The usual arm-waving defence runs that for large x ln of x and ln of (x + 1) are almost identical.

Sure, but it is also true that for small positive x

* ln (x + 1) is always positive while its derivative is never steeper than 1

* ln x can be arbitrarily large negative and its derivative arbitrarily steep.

These differences can bite, but how much depends on your data.

For outcome variables I think you're usually better off using a model with logarithmic link (in generalized linear model jargon).

But why are you transforming at all?

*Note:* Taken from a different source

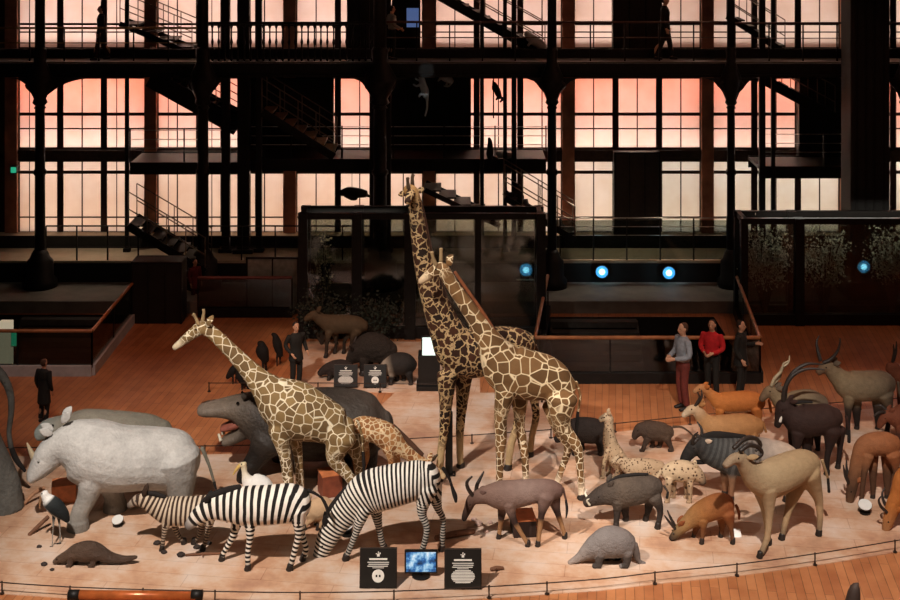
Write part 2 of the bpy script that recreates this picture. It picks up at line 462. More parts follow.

The best reason for transforming would be if

y = a + b1 T(x1) + whatever


for a transformation T() is a better specification than

x = a + b1 x1 + whatever

i.e. goals of linearity and additivity are more nearly met.

As a side note, we had a related discussion not too long ago, see https://www.statalist.org/forums/for...g-using-0-0001

It seems like you could substitute zero for ln(zero) and add a dummy variable that was 1 for those cases and 0 otherwise. That wouldn't distort the ln transformation, and would allow records those observations to participate in the regression, provided the pattern of zeroes was sufficiently diverse to allow estimation of the dummies.

I have also seen the suggestion to use a cube root transformation instead of ln. That also tames large values.

#4 is a device I've often seen recommended. I just note that if there are values in (0, 1) then their logarithms are defined and negative and (that being so) it seems a bit awkward to treat values of 0 as if they were greater than those values. I suppose the argument is that the indicator (you say dummy) variable for being zero takes care of that.

If the variable in question is counted with possible values zero or positive integers, the device is more elegant.

The thread linked to in #3 mentions neglog and asinh. as alternatives and cube root is often mentioned in these threads. In this contexts we should add that square roots are also defined for zero arguments.